Even clearer it is made here:

“Sterling has certainly weakened dramatically since the start of 2008, but the spread between the yield on UK debt and German bunds was just 5 basis points at the beginning of January 2009, lower than the equivalent for any member-state of the eurozone. (...) But the widening bond yield spreads within the eurozone highlight that membership is no panacea: membership insulates countries from the risk of a currency crisis, but currency risk can be replaced by credit risk.”

Tilford thinks that on the basis of these trends, a number of scenarios are possible, ranging from countries defaulting and leaving the eurozone in order to devalue their currency, to "faster political integration within the eurozone and a move to some kind of fiscal federalism.” The latter scenario he deems unlikely as it “would require big political shifts, not least in the richer countries that would have to share their fiscal credibility and provide direct financial support.”

Of the former he says:

“A decision to quit the currency union might not be as big a catastrophe as is sometimes predicted for the country in default. But there is no doubt it would be hugely damaging for Europe. A decision by one member-state to leave would probably trigger a chain reaction, with investors forcing other countries out of the currency union. That would do untold damage to the credibility of the EU. The single market could be severely damaged if the remaining members of the eurozone erected protectionist barriers against imports from countries that had created national currencies and embarked on competitive devaluations. European integration would suffer a devastating blow.”

Hard to predict what the political consequences would be of, say, Italy leaving the eurozone. However: is the UK harming the internal market now with its competitive devaluations attracting thousands of extra shoppers to London? Maybe to some extent, but surely not enough to let continental Europe close it trade borders for Britain.

Tilford thinks that the most likely scenario is almost certainly the first – wrenching fiscal retrenchment in hard-hit member states and some modest moves by Germany and others with large external surpluses to rebalance their economies. He might be right, but if Italy’s budget suffers more than expected from the economic downturn, which would make even the harshest budget cuts insufficient, we’re in a whole different scenario.

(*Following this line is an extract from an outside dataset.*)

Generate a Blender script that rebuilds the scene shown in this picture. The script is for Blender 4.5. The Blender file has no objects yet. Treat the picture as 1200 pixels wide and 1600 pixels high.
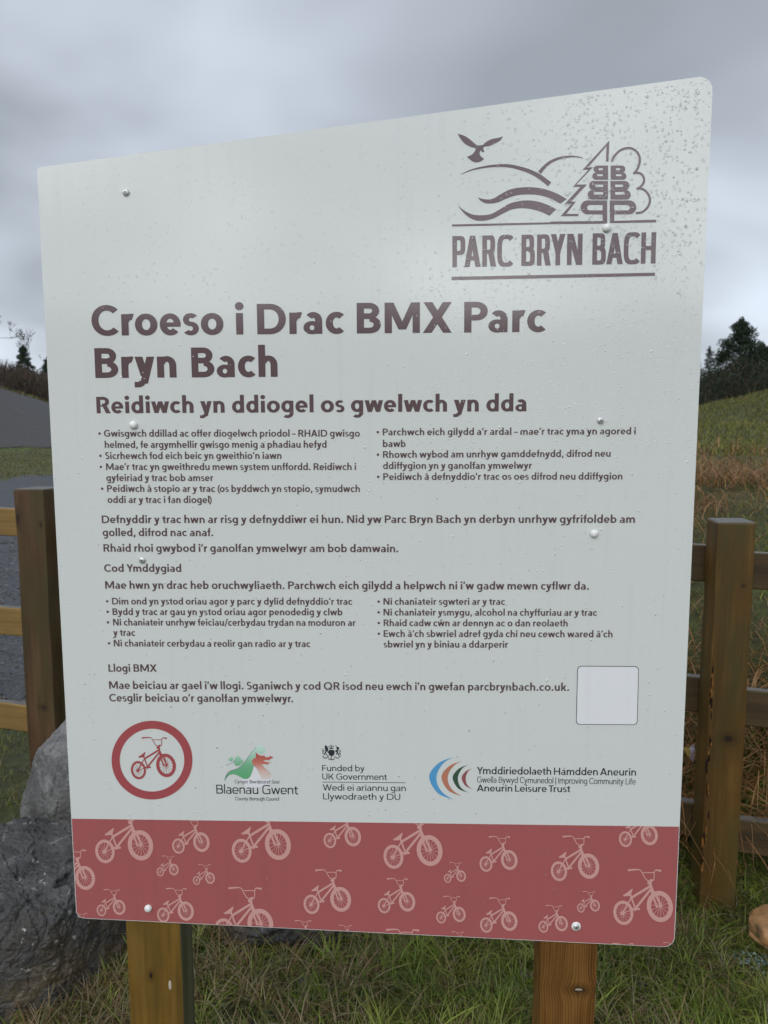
import bpy, bmesh, math, random
import numpy as np
from mathutils import Vector, Matrix, noise
from mathutils.geometry import delaunay_2d_cdt

R = math.radians
S = bpy.context.scene
COL = S.collection

# ------------------------------------------------------------------ camera
CAM_H = 1.52
PITCH = R(6.6)
FPX = 1200.0                      # focal length in pixels of the 1200x1600 photograph
cd = bpy.data.cameras.new('camera')
cd.sensor_fit = 'VERTICAL'; cd.sensor_height = 36.0; cd.sensor_width = 27.0
cd.lens = 27.0; cd.clip_start = 0.05; cd.clip_end = 3000
cd.dof.use_dof = True; cd.dof.focus_distance = 1.42; cd.dof.aperture_fstop = 9.0
cam = bpy.data.objects.new('camera', cd); COL.objects.link(cam)
cam.location = (0, 0, CAM_H); cam.rotation_euler = (R(90) - PITCH, 0, 0)
S.camera = cam

# ------------------------------------------------------------------ world, sun, exposure
HZ_GAIN = 0.95
SUN_AZ, SUN_EL = R(205), R(42)    # clockwise from +Y: behind the camera, a little to the left
sun_dir = Vector((math.sin(SUN_AZ) * math.cos(SUN_EL), math.cos(SUN_AZ) * math.cos(SUN_EL), math.sin(SUN_EL)))
W = bpy.data.worlds.new('World'); S.world = W; W.use_nodes = True
nt = W.node_tree; nt.nodes.clear()
def wn(t, **k):
    n = nt.nodes.new(t)
    for a, b in k.items(): setattr(n, a, b)
    return n
def wmath(op, a, b=None, c=None, clamp=False):
    n = wn('ShaderNodeMath', operation=op); n.use_clamp = clamp
    for i, v in enumerate((a, b, c)):
        if v is None: continue
        if isinstance(v, (int, float)): n.inputs[i].default_value = v
        else: nt.links.new(v, n.inputs[i])
    return n.outputs[0]
out = wn('ShaderNodeOutputWorld')
tc = wn('ShaderNodeTexCoord')
sky = wn('ShaderNodeTexSky', sky_type='NISHITA', sun_disc=False)
sky.sun_elevation = SUN_EL; sky.sun_rotation = SUN_AZ; sky.air_density = 1.0; sky.dust_density = 2.0
bg1 = wn('ShaderNodeBackground'); bg1.inputs[1].default_value = 0.08
nt.links.new(sky.outputs[0], bg1.inputs[0])
# overcast deck: layered grey cloud, paler low down; unseen rear glow added for the board's sheen
sep = wn('ShaderNodeSeparateXYZ'); nt.links.new(tc.outputs['Generated'], sep.inputs[0])
zc = wmath('MAXIMUM', sep.outputs[2], 0.0)
den = wmath('ADD', zc, 0.30)
cx = wmath('DIVIDE', sep.outputs[0], den); cy = wmath('DIVIDE', sep.outputs[1], den)
cmb = wn('ShaderNodeCombineXYZ'); nt.links.new(cx, cmb.inputs[0]); nt.links.new(cy, cmb.inputs[1])
n1 = wn('ShaderNodeTexNoise'); n1.inputs['Scale'].default_value = 1.2; n1.inputs['Detail'].default_value = 3.0
n1.inputs['Roughness'].default_value = 0.5; n1.inputs['Distortion'].default_value = 0.25
mp = wn('ShaderNodeMapping'); mp.inputs['Location'].default_value = (12.927, 18.853, 1.021)
nt.links.new(cmb.outputs[0], mp.inputs[0]); nt.links.new(mp.outputs[0], n1.inputs['Vector'])
rp = wn('ShaderNodeValToRGB')
rp.color_ramp.elements[0].position = 0.36; rp.color_ramp.elements[0].color = (0.375, 0.415, 0.465, 1)
rp.color_ramp.elements[1].position = 0.66; rp.color_ramp.elements[1].color = (0.715, 0.785, 0.89, 1)
nt.links.new(n1.outputs[0], rp.inputs[0])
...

Then Italy might well opt for the devaluation scenario (which is hard to execute from within the eurozone).

The paper expresses many valid concerns on the currency which is spanning whole different sets of economies. Still, however, Tilford mentions the CER "believes that the UK’s political interests would be served by joining". The considerations in this paper haven't convinced us of that, to say the least. Funny how supporters of giving the EU more power through the Lisbon Treaty are acknowledging the huge risks with that other grand EU project - the common currency.